KEY POINTS:
Ondrej Havas has been telling tales for most of his life and winning awards for them along the way.
In fact, the corporate video and TV commercial producer has been winning at least three awards a year in New Zealand or overseas since his company Omnicron started entering them in 1997, and this year has been no different.
Auckland-based Omnicron recently picked up Best Reality Series at the Air New Zealand Screen Awards for its documentary about West Auckland band Spacifix, which Havas manages, and the lead-up to the release of its first single.
Omnicron has also won several industry awards in the United States this year for the documentary Henderson to Hollywood, and for its information video for the Sleepmaker bed brand.

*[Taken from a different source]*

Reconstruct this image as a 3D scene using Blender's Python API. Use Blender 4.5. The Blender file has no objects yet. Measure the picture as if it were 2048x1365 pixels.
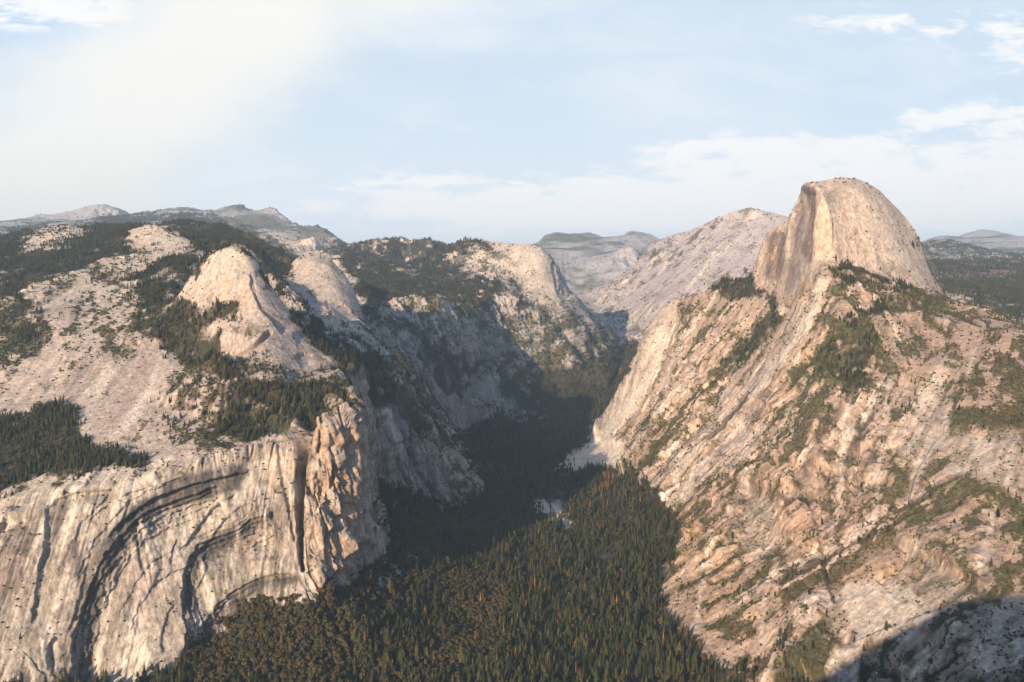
import bpy, math, random, time
import numpy as np
T0 = time.time()
rng = np.random.default_rng(7); random.seed(7)
F = 1585.0; PITCH = math.radians(4.25)
CP, SP = math.cos(PITCH), math.sin(PITCH)
ZOFF = 1030.0                      # the valley floor lies near z = 0

# ---------------------------------------------------------------- survey points (kilometres, eye = origin)
def p(px, py, Y):                  # a landmark seen at (px, py), standing Y km ahead
    u = (px-1024)/F; v = (682.5-py)/F
    t = Y/(CP+v*SP)
    return (u*t, Y, (-SP+v*CP)*t)
def q(px, py, z):                  # a landmark seen at (px, py), at altitude z
    u = (px-1024)/F; v = (682.5-py)/F
    t = z/(-SP+v*CP)
    return (u*t, (CP+v*SP)*t, z)
def w(x, y, z): return (x, y, z)
LINES = []
def L(*pts, back=()):
    LINES.append(list(pts))
    for dY, dz in back:
        o = []
        for x, y, z in pts:
            r = math.hypot(x, y); k = (r+dY)/r
            o.append((x*k, y*k, z+dz))
        LINES.append(o)

# valley floor
L(w(-1.5,.9,-1.03), w(.4,.9,-1.03)); L(w(-1.3,1.4,-1.03), w(.5,1.4,-1.03), w(1.2,.9,-1.0))
L(q(440,1365,-.96), q(700,1365,-1.01), q(1000,1365,-1.03), q(1300,1365,-1.03), q(1560,1385,-1.0))
L(q(700,1250,-.92), q(900,1250,-1.01), q(1100,1250,-1.03), q(1300,1240,-1.01))
L(q(800,1110,-.885), q(900,1120,-.97), q(1050,1120,-1.02), q(1200,1120,-1.02), q(1330,1115,-.98))
L(q(870,1050,-.93), q(1000,1050,-1.02), q(1150,1050,-1.02), q(1260,1050,-.98))
L(q(980,1000,-1.0), q(1060,1005,-1.01), q(1180,1000,-1.0)); L(q(975,930,-1.0), q(1040,930,-1.0), q(1130,930,-.98))
L(q(950,880,-.98), q(1060,870,-.98), q(1170,865,-.97))
L(q(1020,1020,-1.01), q(1010,930,-1.0), p(1060,860,5.1), p(1115,800,5.75), p(1175,758,6.15), p(1228,715,6.8), p(1245,690,7.2), p(1215,650,8.4), p(1200,628,9.2), p(1170,590,10.6))
# foot and body of the right-hand massif
L(w(1.3,1.0,-1.0), w(.9,1.4,-1.0), q(1640,1365,-.96), q(1560,1345,-.97), q(1450,1330,-.98), q(1410,1290,-.98), q(1330,1230,-.99), q(1310,1180,-.99),
  q(1370,1100,-.95), q(1340,1040,-.92), q(1300,985,-.93), q(1230,930,-.95), q(1205,885,-.96))
L(p(1355,598,4.55), p(1325,635,4.5), p(1290,690,4.5), p(1255,760,4.55), p(1225,815,4.65), q(1205,868,-.95), back=((.12,-.08),))
L(w(.80,5.35,-.93), w(.76,6.0,-.81), w(.86,6.7,-.69), w(1.2,7.4,-.58)); L(w(1.15,5.3,-.35), w(1.35,5.7,-.30), w(1.9,6.2,-.25)); L(w(1.7,5.0,-.12), w(2.3,5.4,0.0), w(2.8,6.2,.1))
L(p(1355,598,4.55), p(1380,602,4.4), p(1420,600,4.3), p(1450,575,4.25), p(1500,555,4.1), p(1510,550,3.95), back=((.2,-.07),))
L(p(1572,614,3.53), p(1530,655,3.6), p(1490,725,3.65), p(1440,795,3.6), p(1380,875,3.5), p(1322,960,3.4), q(1300,985,-.93))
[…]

Omnicron has come a fair way since 1980, when 19-year-old Havas set up his company and bagged his first customer: Manukau City Council, which wanted a water-safety video.
Getting a foot in the country's fledgling film-industry door was tough, so Havas and a schoolmate pooled their cash and equipment and set up their own company, working from a rented villa in South Auckland's Papatoetoe.
It was also an expensive industry: video technology was new, and a VCR cost $2500. Government restrictions on importing meant many customers didn't have video technology, so Omnicron ended up importing equipment from Japan, the United States, France and Germany for several years.
Business boomed as corporations realised the power of video to get their messages across to staff and customers. Omnicron's early client list reads like a who's who of 1980s business high-flyers: Fletcher Challenge, Troy Corporation, Chase Corporation.
In 1986 Havas bought out his friend and ran Omnicron alone. When the stockmarket crashed in 1987, business slowed as corporates stopped spending, and the company "learned to be more efficient", Havas says.
In the 1990s the company started making TV commercials, which now makes up a third of the business. The rest is corporate videos and TV entertainment programmes.
They're mostly short retail commercials, and customers include Hills Flooring, Lighting Plus and Bedpost. Retail ads are exciting, Havas says, because of their immediacy.
"If you do a brand promotion for a bank, it takes a long time to know if it worked.
"If you do a retail ad focused on, for example, moving stock, you know in days. There's a real adrenaline rush to know you've made a difference to a client's bottom line."
Omnicron also wrote and designed its own software program, Mirobox, which allows users to produce their own presentations, including their Omnicron-made ads or videos as well as spread sheets and other graphics. It has been sold to two overseas companies and a number of local ones as well.
One challenge now is convincing people that even though the industry's entry barriers have been lowered, using the professionals is still worthwhile.
"Parents see their kids doing school projects and cutting together motion media on their laptops and think, 'why do the professionals cost so much?' The bulk of the costs are in the people and their skills and experience in telling a story."
Companies can sign up with Omnicron for anything from a Powerpoint presentation with a bit of video spliced into it, to a full-on video production.
Havas won't give figures but says Omnicron is "independent" and makes enough money to fund its own growth and development. In 2001 the company moved from the Papatoetoe villa to an office just off Auckland's Karangahape Rd.
Havas employs seven staff and as executive producer has a "floating" role, juggling about 10 projects at any one time and doing everything from scriptwriting to editing.